Records with scene code:
----
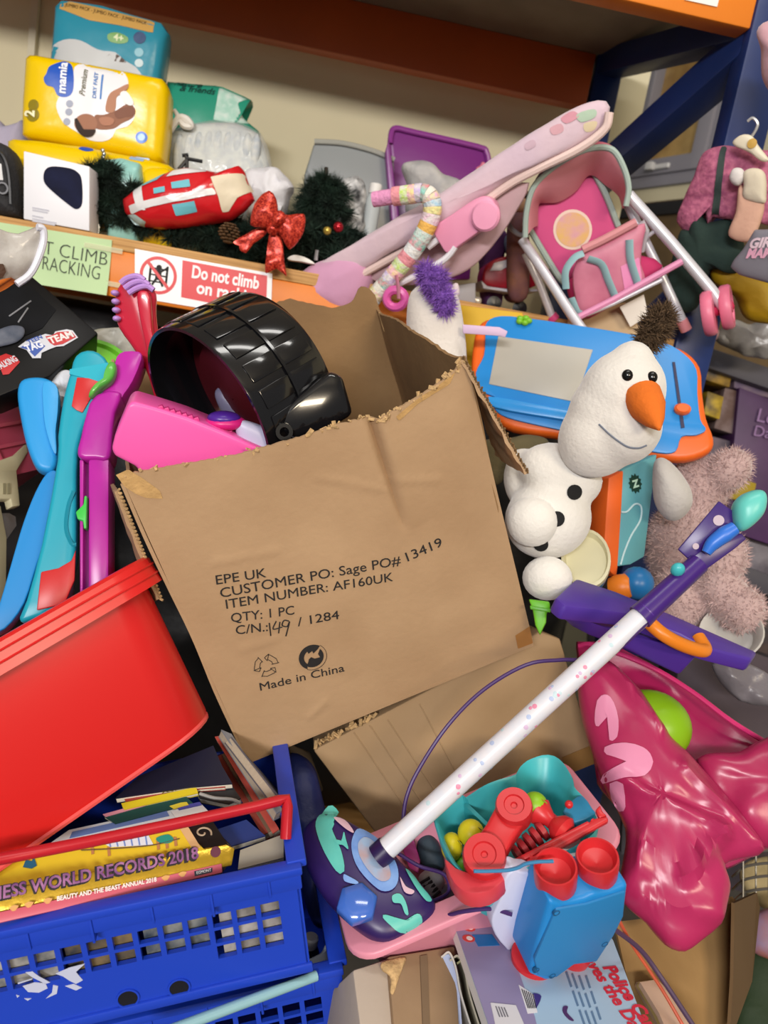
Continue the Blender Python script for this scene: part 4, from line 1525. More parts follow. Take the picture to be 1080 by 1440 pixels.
MB().pillow(f.uvs(Zm([(412, 262), (430, 228), (480, 212), (490, 150), (510, 108), (535, 110), (540, 150), (520, 195), (470, 230), (430, 265)])), .012, .012, k=3, cz=.004).obj('knob', mt('#5fb84e', .2, alpha=.85), mg)

# ------------------------------------------------------------------ behind: black toy packaging, lid, plastic film, crates
Zl = crop(0, 300, 230, 1080)
f = fr((0, 545, 1.1), (135, 475, 1.18), (-10, 420, 1.14))
bp = thing('toy_package', 'black window box of a toy with red and blue logo', 'toy package', f)
MB().prism(f.uvs(Zl([(-200, 520), (0, 430), (190, 395), (420, 590), (650, 790), (330, 1072), (180, 1130), (0, 1205), (-200, 1260)])), -.06, 0).bevel(.003).obj('box_body', mt('#0c0c0e', .4, hex2='#111114', vs_=8, spec=.25), bp)
q = f.uvs(Zl([(-180, 560), (10, 520), (200, 480), (370, 640), (280, 760), (100, 840), (-180, 960)]))
MB().prism(q, .0002, .0012).obj('window', mt('#101116', .45, hex2='#08080b', vs_=14, spec=.12), bp)
LR, LB, LW = mt('#b8282c', .4), mt('#3f5aa8', .4), mt('#c9ccd6', .4)
MB().prism(f.uvs(Zl([(120, 885), (175, 845), (300, 800), (350, 810), (365, 785), (440, 770), (480, 778), (515, 825), (420, 880), (370, 885), (330, 900), (275, 925), (270, 960), (215, 960), (175, 905)])), .0012, .002).obj('logo_plate', LW, bp)
MB().prism(f.uvs(Zl([(300, 818), (340, 812), (380, 790), (470, 784), (502, 822), (415, 868), (360, 878), (330, 860)])), .002, .0026).obj('logo_field', LR, bp)
MB().prism(f.uvs(Zl([(135, 890), (180, 868), (260, 862), (300, 880), (262, 920), (230, 950), (185, 905)])), .002, .0026).obj('logo_field', LB, bp)


def fl(t, f, body, p0, p1, size, mat, bold=0., z=.0027, shear=0.):
    a, b = f.uv(*p0), f.uv(*p1)
    d = b - a
    return text(body, size, mat, t, a.x, a.y, z, rot=math.degrees(math.atan2(d.y, d.x)), bold=bold, fit=d.length, shear=shear)


fl(bp, f, 'TEAM', Zl((335, 868)), Zl((490, 818)), .016, mt('#e0dada', .5), .0006)
fl(bp, f, 'TAG', Zl((180, 920)), Zl((290, 885)), .016, mt('#dfe2ee', .5), .0006)
fl(bp, f, 'TEEN', Zl((190, 868)), Zl((285, 828)), .009, LB, .0003, .0021)
MB().prism(f.uvs(Zl([(-40, 960), (40, 930), (110, 955), (132, 985), (60, 1065), (20, 1070), (0, 1020), (-40, 1030)])), .0008, .0018).obj('logo_plate', LR, bp)
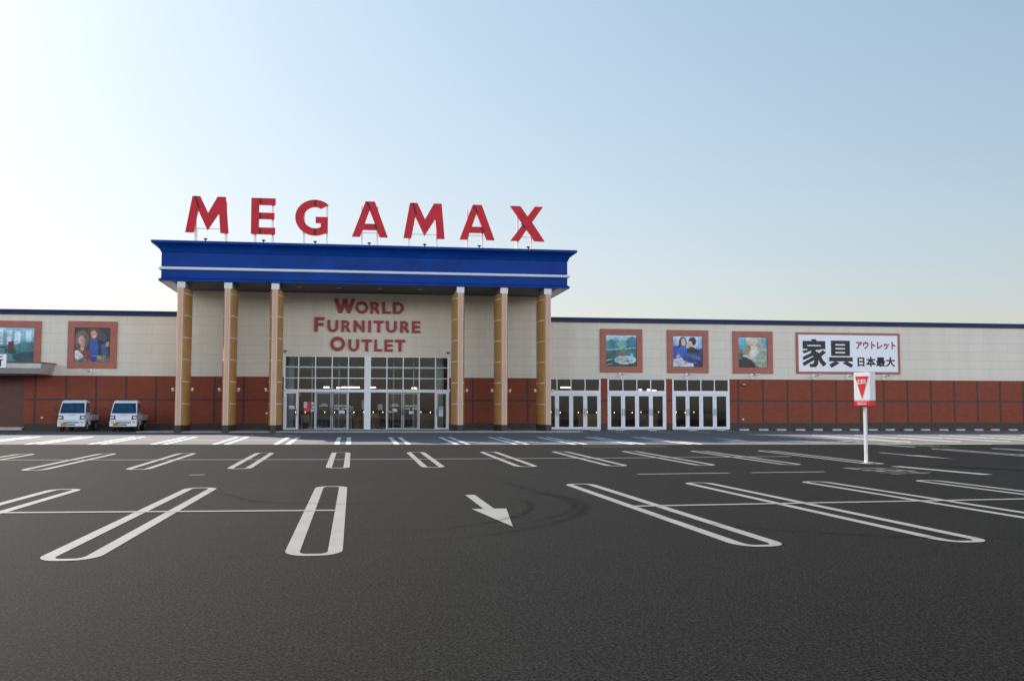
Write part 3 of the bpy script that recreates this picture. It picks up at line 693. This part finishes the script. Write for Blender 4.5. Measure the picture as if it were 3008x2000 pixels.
PICS = [
 ('framed_picture', 'framed picture of a teal room and windows above the left canopy', -21.2, -18.36, 3.99, 6.80, (150, 205, 225), (40, 95, 110),
  [('p', [(.0, .05), (.14, .05), (.14, .5), (0, .5)], (225, 240, 250), .9), ('p', [(.26, .08), (.38, .08), (.38, .5), (.26, .5)], (220, 238, 250), .9), ('p', [(.45, .08), (.63, .08), (.63, .5), (.45, .5)], (215, 235, 250), .9), ('p', [(.78, .08), (.93, .08), (.93, .52), (.78, .52)], (205, 230, 245), .8),
   ('n', (0, .4, 1, .55), (60, 120, 110), .8), ('p', [(.3, .42), (.45, .42), (.45, .65), (.28, .65)], (105, 20, 35), 1), ('p', [(.2, .6), (.55, .58), (.5, .78), (.22, .78)], (45, 70, 65), 1), ('e', (.82, .6, .35, .17), (60, 130, 140), 1), ('p', [(.0, .72), (.3, .75), (.65, .95), (.65, 1), (0, 1)], (80, 145, 150), 1), ('e', (.85, .88, .4, .16), (25, 75, 90), 1), ('p', [(0, .57), (.3, .53), (.3, .57), (0, .62)], (40, 40, 45), 1)]),
 ('framed_picture', 'framed picture of a woman and a girl smiling on a dark ground', -16.85, -14.05, 4.02, 6.83, (38, 42, 52), (45, 42, 48),
  [('n', (0, 0, 1, .3), (70, 75, 85), .5), ('e', (.78, .28, .12, .14), (60, 85, 105), .8), ('e', (.56, .15, .18, .2), (105, 62, 55), 1), ('p', [(.40, .2), (.47, .2), (.46, .38), (.39, .36)], (95, 55, 50), 1), ('e', (.53, .2, .085, .115), SK, 1), ('e', (.5, .18, .014, .01), (60, 40, 40), 1), ('e', (.57, .18, .014, .01), (60, 40, 40), 1), ('e', (.54, .24, .045, .015), (235, 220, 215), 1), ('p', [(.42, .33), (.62, .33), (.68, .55), (.66, .85), (.42, .85)], (35, 90, 175), 1), ('p', [(.66, .33), (.95, .42), (1, .9), (.7, .85)], (30, 25, 32), 1), ('p', [(.74, .5), (.9, .45), (.97, .8), (.8, .85)], (50, 90, 150), 1), ('e', (.93, .48, .055, .08), SK, 1),
   ('e', (.2, .36, .2, .28), (120, 100, 92), 1), ('e', (.19, .37, .095, .125), SK, 1), ('e', (.155, .36, .013, .01), (60, 45, 45), 1), ('e', (.225, .36, .013, .01), (60, 45, 45), 1), ('p', [(.02, .5), (.3, .5), (.36, .8), (.0, .75)], (95, 80, 75), .9), ('p', [(.17, .45), (.29, .45), (.24, .8), (.14, .78)], SK, 1), ('e', (.3, .75, .14, .1), (140, 50, 65), 1), ('p', [(0, .68), (.1, .66), (.25, .85), (.1, .95), (0, .9)], (225, 215, 225), 1), ('n', (0, .82, 1, 1), (230, 225, 225), 1), ('e', (.55, .93, .1, .07), (35, 55, 165), 1), ('e', (.72, .88, .07, .05), (150, 175, 70), 1), ('e', (.42, .87, .08, .06), (150, 40, 40), 1)]),
 ('framed_picture', 'framed picture of a laid garden table before blue green trees', 15.72, 18.53, 3.98, 6.79, (165, 215, 230), (25, 70, 75),
  [('n', (0, .16, 1, .42), (40, 125, 140), .9), ('e', (.15, .35, .2, .2), (50, 140, 150), .8), ('e', (.85, .3, .2, .25), (30, 110, 130), .85), ('e', (.55, .3, .15, .12), (120, 190, 170), .7), ('p', [(0, .46), (1, .40), (1, .43), (0, .49)], (150, 210, 215), .9), ('p', [(0, .5), (1, .45), (1, .72), (0, .72)], (35, 115, 120), .9), ('n', (0, .5, .3, .8), (35, 80, 50), .9), ('e', (.54, .56, .14, .1), (160, 80, 70), .8), ('e', (.58, .5, .1, .07), (90, 140, 80), .9),
   ('e', (.63, .80, .36, .13), (205, 225, 230), 1), ('e', (.63, .79, .31, .09), (110, 150, 150), .9), ('n', (.33, .72, .95, .86), (235, 240, 240), .9), ('e', (.5, .78, .06, .04), (190, 150, 90), 1), ('e', (.85, .66, .05, .09), (130, 190, 215), 1), ('e', (.72, .84, .05, .03), (170, 50, 60), 1), ('p', [(0, .8), (.2, .76), (.2, .8), (0, .84)], (190, 220, 220), 1), ('p', [(0, .95), (.2, .91), (.2, .94), (0, .98)], (190, 220, 220), 1)]),
 ('framed_picture', 'framed picture of a couple in blue and black on a sofa', 20.2, 22.99, 3.97, 6.77, (190, 220, 240), (70, 110, 200),
  [('p', [(0, .33), (.2, .31), (.3, .5), (1, .4), (1, .85), (0, .85)], (25, 70, 165), 1), ('e', (.33, .22, .13, .2), (60, 38, 38), 1), ('p', [(.2, .2), (.28, .2), (.3, .5), (.14, .5)], (60, 38, 38), 1), ('p', [(.38, .25), (.45, .25), (.43, .5), (.35, .48)], (55, 35, 38), 1), ('e', (.35, .2, .08, .14), SK, 1), ('e', (.66, .17, .13, .14), (35, 30, 35), 1), ('e', (.58, .26, .09, .11), SK, 1), ('p', [(.55, .3), (.72, .3), (.7, .42), (.58, .4)], SK, 1),
   ('p', [(.1, .48), (.3, .3), (.45, .35), (.48, .6), (.2, .75)], (35, 95, 205), 1), ('p', [(.45, .42), (.62, .34), (.9, .45), (1, .7), (.95, .9), (.5, .8)], (22, 25, 38), 1), ('p', [(.45, .53), (.95, .68), (.95, .8), (.45, .66)], (45, 80, 165), 1), ('n', (.45, .53, .95, .8), (110, 150, 215), .6), ('p', [(0, .75), (.3, .7), (.4, .85), (.75, .92), (.7, 1), (0, 1)], (215, 225, 245), 1), ('e', (.18, .67, .07, .06), SK, 1), ('e', (.43, .86, .06, .05), SK, 1), ('p', [(.7, .9), (1, .85), (1, 1), (.7, 1)], (25, 35, 70), 1)]),
 ('framed_picture', 'framed picture of a pale bedroom beside the big white signboard', 24.67, 27.44, 3.96, 6.75, (200, 195, 180), (110, 120, 105),
  [('p', [(0, 0), (.27, 0), (.27, .42), (0, .42)], (85, 165, 190), 1), ('n', (0, 0, .27, .4), (170, 215, 225), .7), ('p', [(.82, 0), (1, 0), (1, .4), (.85, .35)], (120, 180, 205), 1), ('e', (.55, .42, .22, .13), (205, 195, 175), 1), ('e', (.75, .6, .42, .22), (200, 205, 200), 1), ('e', (.95, .75, .35, .3), (150, 165, 150), .9), ('n', (0, .4, .38, .62), (60, 50, 40), .95), ('e', (.35, .36, .08, .1), (150, 130, 60), .9), ('e', (.25, .62, .14, .05), (190, 180, 160), 1), ('p', [(0, .68), (.2, .64), (.45, .75), (.62, 1), (0, 1)], (32, 34, 34), 1), ('p', [(0, .55), (.16, .55), (.16, .72), (0, .74)], (75, 95, 95), 1)])]
PY = VW - .1
for nm, lab, a, c, z0, z1, top, bot, lay in PICS:
    t = thing(nm, lab, 'picture', ((a + c) / 2, VW, z0), 'framed pictures along the beige wall')
    e = .385; b = MB()
    b.box(a, c, PY, VW - .002, z1 - e, z1); b.box(a, c, PY, VW - .002, z0, z0 + e); b.box(a, a + e, PY, VW - .002, z0 + e, z1 - e); b.box(c - e, c, PY, VW - .002, z0 + e, z1 - e)
    b.build('frame', M_frame, t)
    b = MB(); b.box(a + e, c - e, PY + .05, PY + .055, z0 + e, z1 - e); b.build('backing', M_dark, t)
    picture(t, a + e + .02, c - e - .02, z0 + e + .02, z1 - e - .02, PY + .045, top, bot, lay)
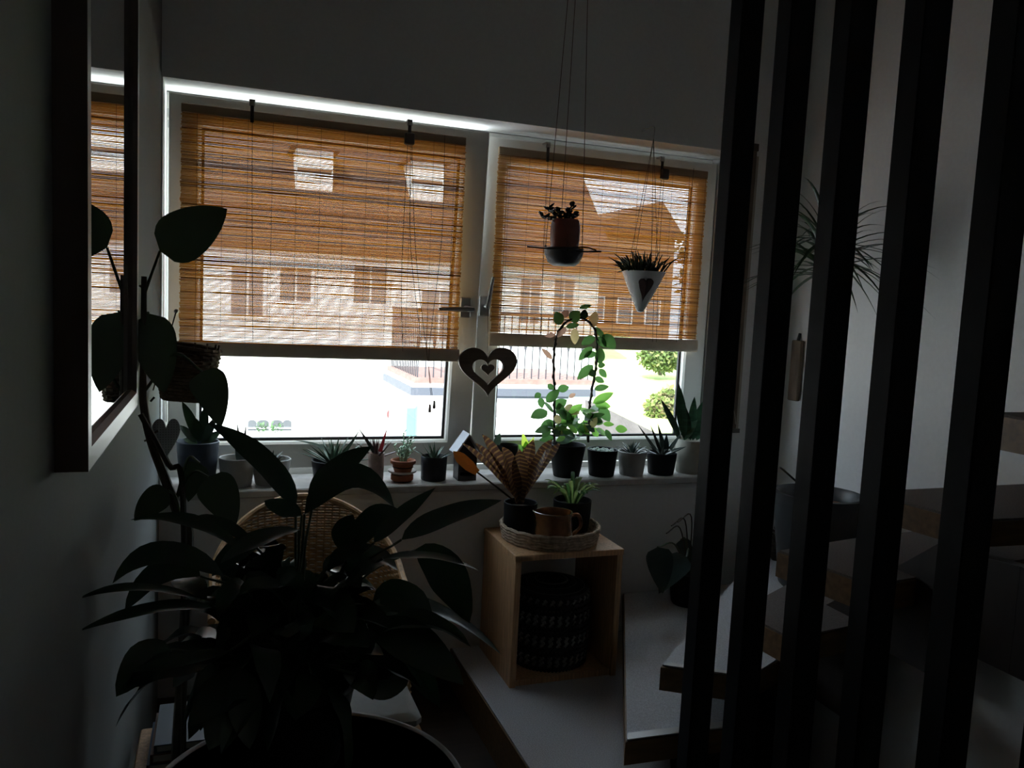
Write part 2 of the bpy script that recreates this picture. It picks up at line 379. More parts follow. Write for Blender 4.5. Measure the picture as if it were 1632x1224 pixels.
# ------------------------------------------------------------------ slat screen
ss = thing('slat_screen', (1.27, -1.75, 0), 'dark floor-to-ceiling vertical slat screen beside the stairs', 'slat screen')
for i in range(8):
    y1 = -1.342-.1685*i
    MB().bevbox(1.25, 1.308, y1-.046, y1, .02, ZC-.02, .002).obj('slat', SLAT, ss, False)
MB().box(1.245, 1.313, -2.62, -1.32, 0, .02).obj('floor_rail', SLAT, ss, False)
MB().box(1.245, 1.313, -2.62, -1.32, ZC-.02, ZC).obj('ceiling_rail', SLAT, ss, False)

# ------------------------------------------------------------------ outside: street, neighbour house, garage terrace, lawn
RENDER = mat('white house render', (.82, .81, .78), .9, noise=.03, scale=3)
ROOF = mat('brown roof tiles', (.055, .04, .036), .8, noise=.3, scale=6, stretch=(1, 1, 6))
PANE = mat('dark window pane', (.17, .18, .19), .3); PVC = mat('white window plastic', (.8, .8, .8), .5)
CONC = mat('grey concrete', (.095, .083, .075), .9, noise=.2, scale=5); PINK = mat('pinkish terrace stone', (.20, .11, .09), .8, noise=.2, scale=8)
GREYM = mat('grey painted metal', (.065, .07, .085), .6)
struct('street', MB().box(-40, 60, .9, 60, -3.8, -3.6), mat('pale paving', (.62, .62, .61), .9, noise=.1, scale=2))
HY = 18.0
hx0, hx1 = -13.0, at(948, 560, Y=HY).x; he = at(500, 384, Y=HY).z
hs = thing('neighbour_house', (0, HY, -3.6), 'white rendered house with brown roof and two dormers across the street', 'house')
MB().box(hx0, hx1, HY, HY+9, -3.6, he).obj('wall', RENDER, hs, False)
rf = MB().prism([(HY-.5, he-.1), (HY+4.5, he+5.0), (HY+9.5, he-.1), (HY+9.5, he-.3), (HY-.5, he-.3)], 'x', hx0-.3, hx1+.3).obj('roof', ROOF, hs, False)
for k in range(14):
    t = k/14; y = HY-.5+5*t; z = he-.1+5.1*t
    MB().prism([(y, z), (y+.36, z+.37), (y+.36, z+.41), (y, z+.06)], 'x', hx0-.3, hx1+.3).obj('tile_course', ROOF, rf, False)
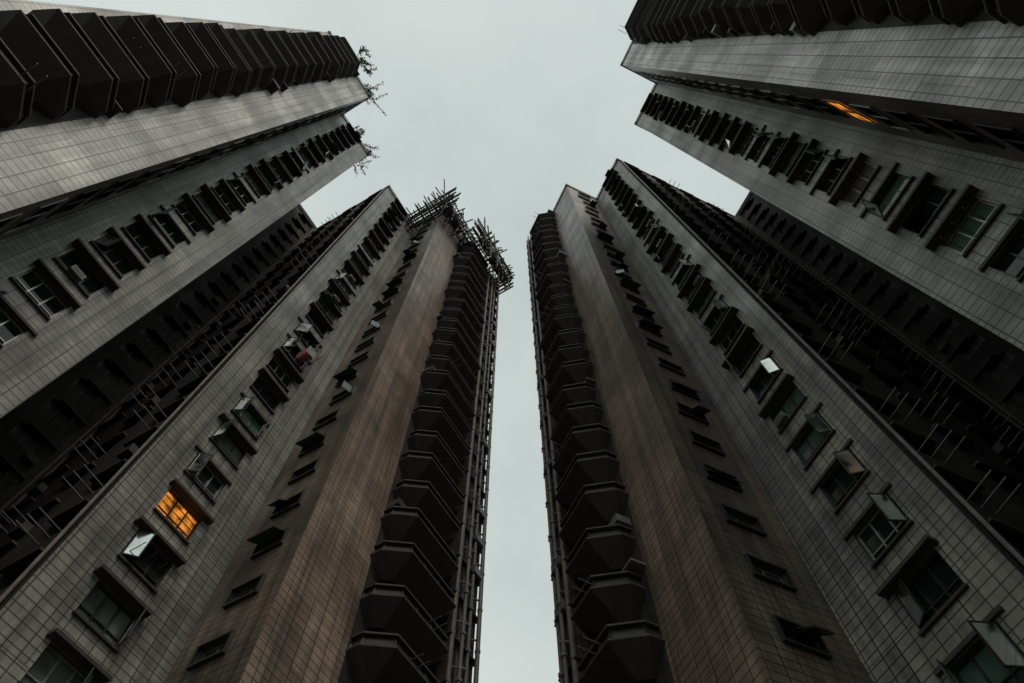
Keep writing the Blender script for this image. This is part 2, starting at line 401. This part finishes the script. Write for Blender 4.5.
# ------------------------------------------------------------------ plants on roof edges
def plant(W,a,b,out,size,n):
    mb=MB(); base=W(a,b); base=Vector((base.x,base.y,ZT+.9))
    o=Vector((out[0],out[1],0)).normalized()
    for k in range(n):
        d=(o+Vector((random.uniform(-.9,.9),random.uniform(-.9,.9),random.uniform(0,.9)))).normalized()
        p=base+Vector((random.uniform(-.7,.7),random.uniform(-.7,.7),0)); L=size*random.uniform(.4,1.1); segs=6
        for s in range(segs):
            d=(d+Vector((random.uniform(-.25,.25),random.uniform(-.25,.25),random.uniform(-.3,.15)))).normalized()
            q=p+d*L/segs; mb.tube('twig',p,q,.04*(1-s/segs)+.012,5)
            for l in range(7):
                c=p.lerp(q,random.random())+Vector([random.gauss(0,.13) for _ in range(3)])
                x=Vector([random.gauss(0,1) for _ in range(3)]).normalized(); y=x.orthogonal().normalized()
                r=random.uniform(.06,.15)
                mb.quad('leaf',[c-x*r,c-y*r*.5,c+x*r,c+y*r*.5])
            p=q
    single('rooftop_plant' ,mb)
plant(WL,-.152,.060,(.9,-.3),1.5,9)
plant(WL,-.165,.064,(.9,-.3),1.0,7)
plant(WL,-.118,.045,(1,.0),2.9,3)
plant(WL,-.125,.046,(.8,.6),1.3,10)
plant(WL,-.060,.0,(.9,.3),1.3,8)
plant(WL,-.085,.0,(.9,.1),1.0,7)
plant(WL,-.052,-.02,(.3,.9),1.4,7)

# ------------------------------------------------------------------ ground
def sheet(name,s,z,mat):
    me=bpy.data.meshes.new(name); me.from_pydata([(-s,-s,z),(s,-s,z),(s,s,z),(-s,s,z)],[],[(0,1,2,3)])
    ul=me.uv_layers.new(name='UVMap'); ul.data.foreach_set('uv',[-s,-s,s,-s,s,s,-s,s]); me.materials.append(mat)
    o=bpy.data.objects.new(name,me); sc.collection.objects.link(o)
sheet('ground',3000,-.004,plain('asphalt',(.05,.05,.05),.9))
M['pave']=tile('paving',(.13,.12,.11),(.16,.15,.135),(.06,.06,.055),.6,.6,rough=.7)
sheet('pavement',45,0,M['pave'])

# ------------------------------------------------------------------ world, sun, camera
w=bpy.data.worlds.new("World"); sc.world=w; w.use_nodes=True; nt=w.node_tree
bg=nt.nodes['Background']; bg.inputs[1].default_value=.1
sky=nt.nodes.new('ShaderNodeTexSky'); sky.sky_type='NISHITA'; sky.sun_disc=False
sky.sun_elevation=math.radians(50); sky.sun_rotation=math.radians(150)
tc=nt.nodes.new('ShaderNodeTexCoord')
nz=nt.nodes.new('ShaderNodeTexNoise'); nz.inputs['Scale'].default_value=1.9; nz.inputs['Detail'].default_value=5; nz.inputs['Roughness'].default_value=.5
nt.links.new(tc.outputs['Generated'],nz.inputs['Vector'])
cr=nt.nodes.new('ShaderNodeValToRGB'); cr.color_ramp.elements[0].position=.34; cr.color_ramp.elements[1].position=.66
cr.color_ramp.elements[0].color=(.61,.69,.67,1); cr.color_ramp.elements[1].color=(.82,.885,.84,1)
nt.links.new(nz.outputs[0],cr.inputs[0])
sc_=nt.nodes.new('ShaderNodeVectorMath'); sc_.operation='SCALE'; sc_.inputs[3].default_value=9.0
nt.links.new(cr.outputs[0],sc_.inputs[0])
mx=nt.nodes.new('ShaderNodeMix'); mx.data_type='RGBA'; mx.inputs[0].default_value=.92
nt.links.new(sky.outputs[0],mx.inputs[6]); nt.links.new(sc_.outputs[0],mx.inputs[7]); nt.links.new(mx.outputs[2],bg.inputs[0])
az=math.radians(150); el=math.radians(50)
sd=Vector((math.sin(az)*math.cos(el),math.cos(az)*math.cos(el),math.sin(el)))
l=bpy.data.lights.new('sun','SUN'); l.energy=.8; l.angle=math.radians(18); l.color=(1,.90,.78)
lo=bpy.data.objects.new('sun',l); sc.collection.objects.link(lo); lo.rotation_euler=sd.to_track_quat('Z','Y').to_euler()
cam=bpy.data.cameras.new('camera'); co=bpy.data.objects.new('camera',cam); sc.collection.objects.link(co)
cam.lens=24; cam.sensor_width=36; cam.clip_end=8000
co.location=(0,0,1.6); co.rotation_euler=(math.radians(90+67),0,0)
sc.camera=co
sc.view_settings.view_transform='Standard'; sc.view_settings.look='None'; sc.view_settings.exposure=0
----
## Given request
Your task is to restate word for word the lines from the top of the data to the line containing "mt('#5fb84e', .2, alpha=.85), mg)", both ends included, with every picture left out.

## Exercise result
Continue the Blender Python script for this scene: part 4, from line 1525. More parts follow. Take the picture to be 1080 by 1440 pixels.
MB().pillow(f.uvs(Zm([(412, 262), (430, 228), (480, 212), (490, 150), (510, 108), (535, 110), (540, 150), (520, 195), (470, 230), (430, 265)])), .012, .012, k=3, cz=.004).obj('knob', mt('#5fb84e', .2, alpha=.85), mg)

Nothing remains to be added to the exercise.